En particulier on ne leur permettra pas d’user des méthodes et des procédés comme de formules sacramentelles qui confèrent le salut ou qui rehaussent la dignité du maître et de son enseignement. On leur fera comprendre que l’esprit humain n’a le choix qu’entre deux allures dans la recherche et la démonstration de la vérité : l’induction et la déduction ; qu’il n’y a donc que ces deux méthodes, si même il y en a deux ; quant aux autres prétendues méthodes, ils sauront n’y voir que de simples manières d’enseigner, d’exposer, d’interroger, empruntant leur vertu secrète de l’induction ou de la déduction et dont ils n’étudient les procédés que pour mieux s’enhardir à voler de leurs propres ailes ; de toutes manières on formera les jeunes maîtres à penser et à parler en esprits libres et bien cultivés, mon en interprètes assermentés ou en répétiteurs mécaniques d’un nouveau catéchisme. Ils seront à l’égard de la pédagogie des disciples clairvoyants, non des dévots crédules.

Peut-être, ainsi prémuni, notre enseignement primaire, sur qui reposent de si grands intérêts, sur qui pèse une si lourde responsabilité, échapperait-il à la médiocrité, à l’étroitesse des vues, au formalisme pédantesque et stérile dont il est menacé.

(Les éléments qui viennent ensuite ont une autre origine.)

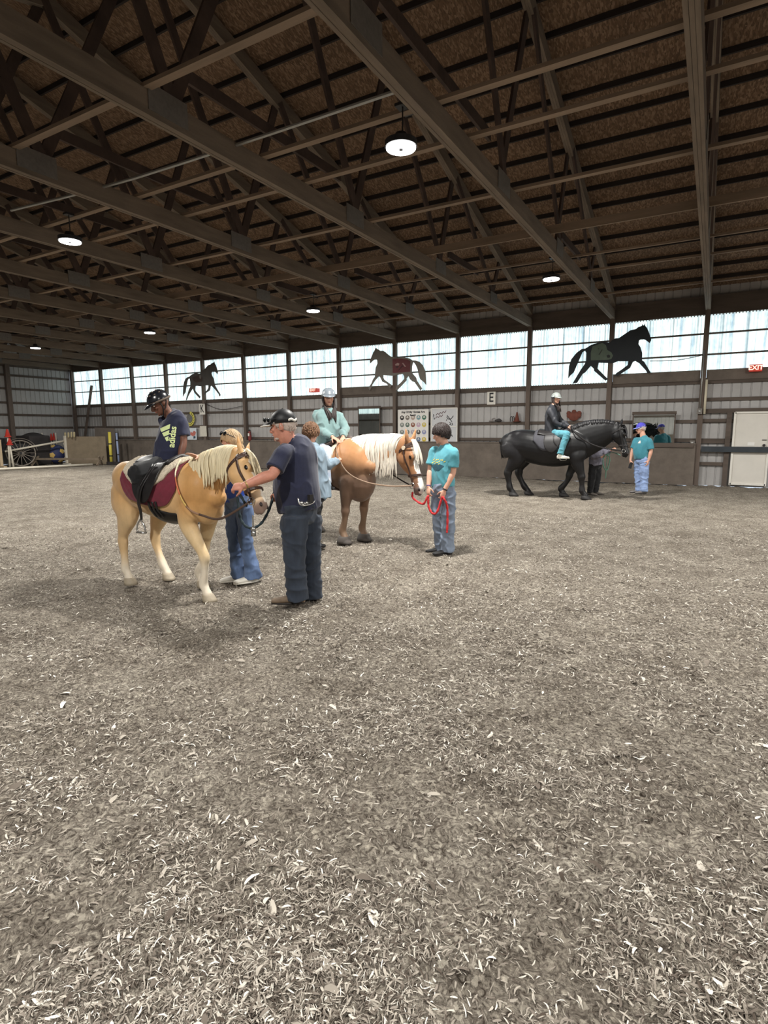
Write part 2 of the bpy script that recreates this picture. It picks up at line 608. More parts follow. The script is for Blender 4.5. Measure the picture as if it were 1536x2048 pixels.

Animé d’une haute inspiration, toujours épris de liberté d’esprit, de vie, de réalité, de choses et non de mots, de forte et profonde éducation plutôt que d’instruction copieuse et superficielle, il serait digne de supporter, comme on l’y invite et comme c’est son office naturel, les destinées d’une démocratie active et intelligente.